Quarries will pass on to customers new regulatory cost

Dimensional stone suppliers are warning that the cost of a new regime of visits to mineral extraction sites, for which the quarries will have to pay, will have to be passed on to customers. Under the new scheme, mineral planning authorities (MPAs - normally county councils) have been told by the Office of the Deputy Prime Minister (ODPM) to charge £288 a visit and that best practice dictates there should be at least four visits a year.

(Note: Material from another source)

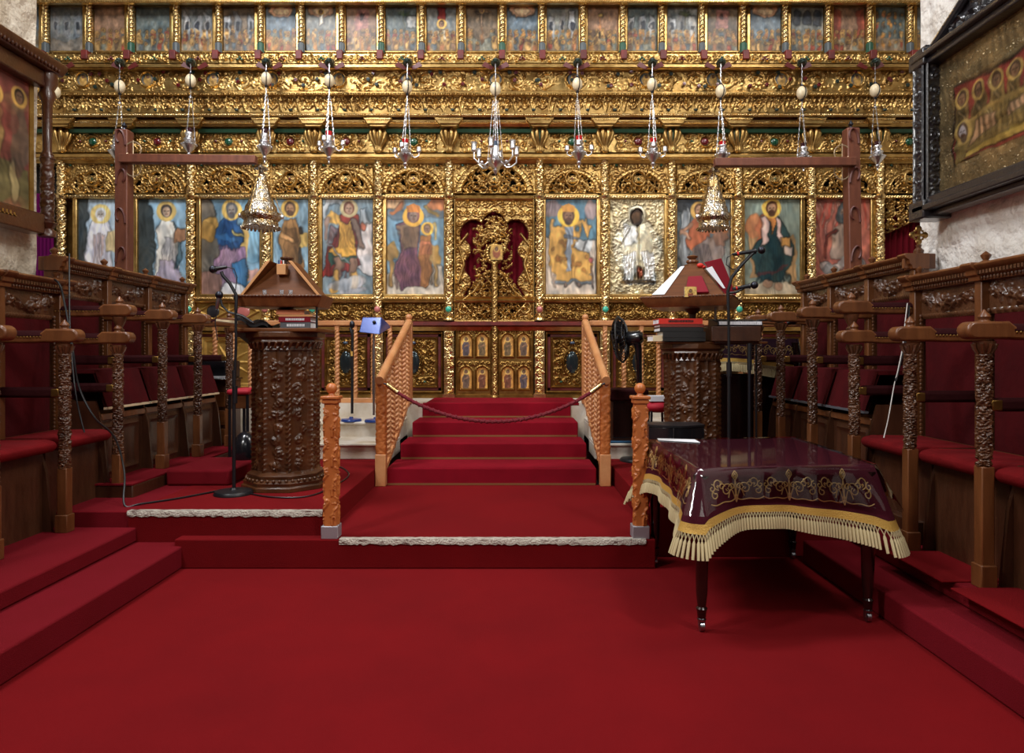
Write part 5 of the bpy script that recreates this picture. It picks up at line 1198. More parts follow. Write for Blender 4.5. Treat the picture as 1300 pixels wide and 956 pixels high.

The new rules, designed to make sure planning permissions are strictly adhered to, came into effect on 1 April, but quarry operators think they are beyond a joke. Most MPAs were still mulling over the changes when NSS contacted them early in April, but Somerset County Council were quick off the mark and sent out a letter on 8 March telling quarry operators that they would be getting the \'best practice\' four visits a year and that they did not intend to \'reward\' compliant sites with fewer visits. To accommodate the visits, Somerset council told NSS it did plan to employ extra staff, although how many had yet to be decided.

The letter came as a shock to Richard England of Ham & Doulting Stone Company in Charlton Adam. He told NSS that if the MPS visited his four quarries four times a year they would be visiting some of them as often as he does. "We only take 100 or 200 tonnes a year from some of them. We always thought it was important to have these quarries to provide the choice that people want, like it says in the Symonds report. But these visits are going to cost us £4,600 a year. It\'s just another nail in our coffin."

Mike Lawrence, of Ham Hill Stone Co, only has one quarry, but as a small operator said the £1,152 a year he would have to pay for the visits represented an extra £1 a tonne on the cost of producing his stone. "That\'s going to mean an extra £1 a tonne on the price of our stone because I don\'t have the slack in my overheads to absorb that."